For all his faults, Franklin had some good advice about this. His famous almanac’s alter ego, Poor Richard, adapted a Latin proverb, festina lente, to advise that to get anything important done, you’ve got to “make haste,” but, paradoxically, you’d better go “slowly.” Since ancient times, people have translated the saying into visual emblems: a tortoise, proverbial for its steady progress, zips along with a sail rigged on its shell; a dolphin, a creature built for speed, is tangled round an anchor, which slows it down.

Stylized dolphin wrapped around an anchor with text “AL” and “DVS” on either side
The most famous festina lente (“make haste slowly”) device—known to Ben Franklin/Poor Richard: a swift dolphin tangled around an anchor  |  COURTESY OF THE GROILER CLUB OF NEW YORK

Each design suggests that technology can improve on nature, but that nature matters, too.

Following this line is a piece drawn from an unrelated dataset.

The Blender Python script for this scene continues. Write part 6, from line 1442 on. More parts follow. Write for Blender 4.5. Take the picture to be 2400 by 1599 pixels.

Festina lente: both haste and resolve are necessary. To fix a wicked problem, people must get moving, but with intelligence, correcting errors both old and new as they go. The worse the problem, the greater the need for speed but also care. In any techno-optimistic rush to invent a way out of our current crisis, remedies require the swiftness of a sleek dolphin, even as awareness of errors committed in the past must be a steadying anchor, which I hope this history of Franklin and his stoves provides.